Saddles, blankets, bridles, halters, panniers, ropes, leggins’, horse shoes, and tools were all there where they had been placed for years. We were taught etiquette of form and order. Not much was ever new but we were shown by example the proper care and respect extended to practical and cherished gear … to make due, and to continue the tradition.
California and Californios elevated the display and presentation of tack to an art form. Walking into Chuck Hitchcock’s tack room at Shafter was like walking back into a living museum. There would be a line of saddles on the south wall with more than a few Visalia’s, but, then, the bridle racks.
Chuck would turn the lights on and track lighting would frame those racks like oil paintings. In his case, literally scores of Ortega masterpieces and Garcia bits would be illuminated. If you knew what you were looking at, your jaw would drop.
Horsemen of all persuasions share a timeless and wonderful bond. It still exists in all those special places that honor ranching traditions. It is made permanent in the tack rooms preserved by horsemen across this land.
As far as I am concerned, these rooms are as significant as any in the world. I have seen a few, explored a few, but none draw me more willingly than … where the smell of leather is strongest.

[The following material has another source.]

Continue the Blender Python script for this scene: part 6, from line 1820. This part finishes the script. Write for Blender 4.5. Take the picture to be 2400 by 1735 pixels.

Stephen L. Wilmeth is a rancher from southern New Mexico. “The moments of greatest peace of mind might well have been those … alone … in saddle rooms.” 

THE WESTERNER sez: 

Well, all my experiences with tack rooms aren't as beautiful as Wilmeth's. 
At the DuBois headquarters there was an old wooden barn with a room at the north end. That room housed tack and feed. 
That wasn't all it housed. My uncle kept a bull snake in there to protect the feed, and there was a square notch cut out of the bottom of the door for the snake. 
I can't tell you how many times I've reached for the little wooden bar to open the door and that damn snake would crawl out of that notch and right on the top of my left boot. 
You knew the snake was probably in there, you knew it was just a bull snake and you knew he would skedaddle when he heard the squeakin' of the wood bar. 
But all of that didn't matter, it would still scare the bejesus out of me. 
I'm convinced my multiple sclerosis was caused by that damned old bull snake. 
I'll have to admit, though, he did teach me how to dance. 

1 comment:

Tick said...

I have always said that ALL snakes are dangerous. The ones that don't hurt you directly will make you hurt yourself.